• **DIRECTIVE**
Retype, exactly as they stand, the lines from the start of the data to the line that contains "from mathutils import Vector", both ends included. Leave the pictures out.

[BEGIN]

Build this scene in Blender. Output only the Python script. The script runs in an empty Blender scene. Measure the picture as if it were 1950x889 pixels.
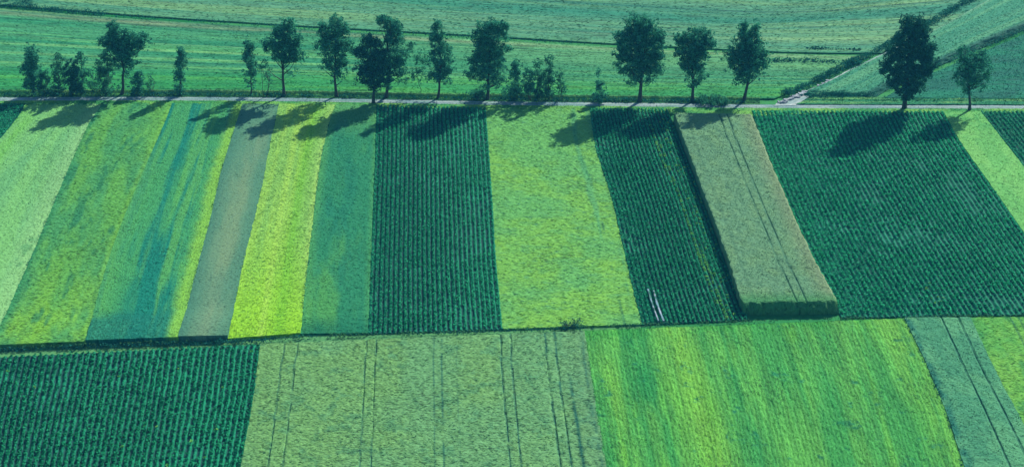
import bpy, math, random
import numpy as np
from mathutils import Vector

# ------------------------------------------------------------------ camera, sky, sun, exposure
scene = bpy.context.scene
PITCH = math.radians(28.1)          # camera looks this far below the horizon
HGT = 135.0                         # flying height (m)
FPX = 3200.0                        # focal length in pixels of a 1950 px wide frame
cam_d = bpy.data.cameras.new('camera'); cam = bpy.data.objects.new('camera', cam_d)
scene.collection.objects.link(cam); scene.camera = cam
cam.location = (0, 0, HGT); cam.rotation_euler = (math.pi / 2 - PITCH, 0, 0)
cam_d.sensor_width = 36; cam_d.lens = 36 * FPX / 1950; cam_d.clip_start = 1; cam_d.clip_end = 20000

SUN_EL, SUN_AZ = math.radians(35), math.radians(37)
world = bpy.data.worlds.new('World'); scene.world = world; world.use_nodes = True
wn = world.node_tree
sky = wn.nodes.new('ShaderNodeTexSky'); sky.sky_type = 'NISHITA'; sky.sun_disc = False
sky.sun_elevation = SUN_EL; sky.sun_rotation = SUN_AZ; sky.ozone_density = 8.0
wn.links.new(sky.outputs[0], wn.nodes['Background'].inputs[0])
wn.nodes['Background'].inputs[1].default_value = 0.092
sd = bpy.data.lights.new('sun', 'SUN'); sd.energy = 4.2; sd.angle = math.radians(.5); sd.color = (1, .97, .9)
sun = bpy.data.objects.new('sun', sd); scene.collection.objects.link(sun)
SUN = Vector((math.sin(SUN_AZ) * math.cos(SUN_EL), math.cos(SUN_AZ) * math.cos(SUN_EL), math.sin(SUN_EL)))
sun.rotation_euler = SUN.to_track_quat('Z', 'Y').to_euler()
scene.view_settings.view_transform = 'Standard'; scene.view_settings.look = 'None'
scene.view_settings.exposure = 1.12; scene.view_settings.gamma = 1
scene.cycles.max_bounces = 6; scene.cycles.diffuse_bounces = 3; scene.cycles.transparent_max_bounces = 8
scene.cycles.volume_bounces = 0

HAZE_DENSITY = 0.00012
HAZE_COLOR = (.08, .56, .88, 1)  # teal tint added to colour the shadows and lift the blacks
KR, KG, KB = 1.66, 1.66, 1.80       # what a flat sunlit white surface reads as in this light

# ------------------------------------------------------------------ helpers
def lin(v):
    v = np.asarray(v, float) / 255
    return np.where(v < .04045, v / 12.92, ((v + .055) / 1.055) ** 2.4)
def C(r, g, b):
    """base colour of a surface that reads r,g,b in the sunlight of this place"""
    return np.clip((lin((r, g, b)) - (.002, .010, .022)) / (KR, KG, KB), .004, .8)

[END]

• **RESPONSE TO THIS EXERCISE**
Build this scene in Blender. Output only the Python script. The script runs in an empty Blender scene. Measure the picture as if it were 1950x889 pixels.
import bpy, math, random
import numpy as np
from mathutils import Vector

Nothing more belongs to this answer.